* What to work on: Starting at the top of the entries, restate word for word each line up to and including the one with "sc.view_settings.exposure = 1.0".

======== Provided material

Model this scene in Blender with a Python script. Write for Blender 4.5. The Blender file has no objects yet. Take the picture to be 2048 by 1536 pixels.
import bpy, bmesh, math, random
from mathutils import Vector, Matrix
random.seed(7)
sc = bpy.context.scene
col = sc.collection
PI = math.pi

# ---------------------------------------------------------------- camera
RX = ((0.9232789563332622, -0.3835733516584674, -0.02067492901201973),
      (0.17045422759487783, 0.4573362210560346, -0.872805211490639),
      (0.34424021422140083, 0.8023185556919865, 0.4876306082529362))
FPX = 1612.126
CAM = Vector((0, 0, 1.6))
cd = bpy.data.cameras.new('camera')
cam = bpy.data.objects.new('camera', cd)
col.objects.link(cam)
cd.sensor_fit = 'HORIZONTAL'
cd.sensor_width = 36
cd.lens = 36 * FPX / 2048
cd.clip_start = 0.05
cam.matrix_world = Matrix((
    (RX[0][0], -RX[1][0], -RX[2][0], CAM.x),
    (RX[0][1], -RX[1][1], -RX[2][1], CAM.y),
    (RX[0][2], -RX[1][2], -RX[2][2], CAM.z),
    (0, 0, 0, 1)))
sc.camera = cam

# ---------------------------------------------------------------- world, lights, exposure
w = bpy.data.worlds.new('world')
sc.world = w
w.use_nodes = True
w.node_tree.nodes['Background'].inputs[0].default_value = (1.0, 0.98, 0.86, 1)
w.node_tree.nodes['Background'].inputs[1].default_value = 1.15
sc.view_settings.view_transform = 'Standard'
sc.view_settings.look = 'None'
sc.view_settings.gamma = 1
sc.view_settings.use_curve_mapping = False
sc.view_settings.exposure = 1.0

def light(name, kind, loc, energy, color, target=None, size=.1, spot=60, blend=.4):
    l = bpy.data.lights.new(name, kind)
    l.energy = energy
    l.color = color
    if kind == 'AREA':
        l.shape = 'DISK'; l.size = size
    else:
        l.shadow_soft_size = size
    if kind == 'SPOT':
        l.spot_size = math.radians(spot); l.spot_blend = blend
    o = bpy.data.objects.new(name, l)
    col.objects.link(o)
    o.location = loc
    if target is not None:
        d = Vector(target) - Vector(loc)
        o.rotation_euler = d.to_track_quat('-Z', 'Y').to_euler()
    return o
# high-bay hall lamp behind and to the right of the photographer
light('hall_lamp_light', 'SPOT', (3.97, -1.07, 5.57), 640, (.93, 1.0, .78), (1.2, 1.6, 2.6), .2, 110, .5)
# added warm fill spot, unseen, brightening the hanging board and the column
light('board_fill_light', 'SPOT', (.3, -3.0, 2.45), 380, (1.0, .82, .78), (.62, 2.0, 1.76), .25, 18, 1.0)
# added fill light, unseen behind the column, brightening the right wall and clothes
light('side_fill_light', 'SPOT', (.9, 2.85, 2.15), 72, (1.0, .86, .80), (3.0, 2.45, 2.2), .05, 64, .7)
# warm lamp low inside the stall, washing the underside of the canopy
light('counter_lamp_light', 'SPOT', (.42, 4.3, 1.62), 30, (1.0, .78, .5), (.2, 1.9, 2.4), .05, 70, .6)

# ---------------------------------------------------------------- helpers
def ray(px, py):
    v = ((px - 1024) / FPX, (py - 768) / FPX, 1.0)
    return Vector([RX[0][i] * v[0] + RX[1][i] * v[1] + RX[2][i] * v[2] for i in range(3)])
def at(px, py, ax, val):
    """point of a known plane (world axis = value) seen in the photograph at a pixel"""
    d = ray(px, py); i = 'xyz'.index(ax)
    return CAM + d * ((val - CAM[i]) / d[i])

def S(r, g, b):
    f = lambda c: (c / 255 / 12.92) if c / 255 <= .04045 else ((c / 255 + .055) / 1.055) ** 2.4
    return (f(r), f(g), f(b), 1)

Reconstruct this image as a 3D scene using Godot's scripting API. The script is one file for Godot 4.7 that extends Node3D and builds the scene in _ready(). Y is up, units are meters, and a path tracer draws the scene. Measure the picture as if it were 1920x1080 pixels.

================

* Worked answer:
Model this scene in Blender with a Python script. Write for Blender 4.5. The Blender file has no objects yet. Take the picture to be 2048 by 1536 pixels.
import bpy, bmesh, math, random
from mathutils import Vector, Matrix
random.seed(7)
sc = bpy.context.scene
col = sc.collection
PI = math.pi

# ---------------------------------------------------------------- camera
RX = ((0.9232789563332622, -0.3835733516584674, -0.02067492901201973),
      (0.17045422759487783, 0.4573362210560346, -0.872805211490639),
      (0.34424021422140083, 0.8023185556919865, 0.4876306082529362))
FPX = 1612.126
CAM = Vector((0, 0, 1.6))
cd = bpy.data.cameras.new('camera')
cam = bpy.data.objects.new('camera', cd)
col.objects.link(cam)
cd.sensor_fit = 'HORIZONTAL'
cd.sensor_width = 36
cd.lens = 36 * FPX / 2048
cd.clip_start = 0.05
cam.matrix_world = Matrix((
    (RX[0][0], -RX[1][0], -RX[2][0], CAM.x),
    (RX[0][1], -RX[1][1], -RX[2][1], CAM.y),
    (RX[0][2], -RX[1][2], -RX[2][2], CAM.z),
    (0, 0, 0, 1)))
sc.camera = cam

# ---------------------------------------------------------------- world, lights, exposure
w = bpy.data.worlds.new('world')
sc.world = w
w.use_nodes = True
w.node_tree.nodes['Background'].inputs[0].default_value = (1.0, 0.98, 0.86, 1)
w.node_tree.nodes['Background'].inputs[1].default_value = 1.15
sc.view_settings.view_transform = 'Standard'
sc.view_settings.look = 'None'
sc.view_settings.gamma = 1
sc.view_settings.use_curve_mapping = False
sc.view_settings.exposure = 1.0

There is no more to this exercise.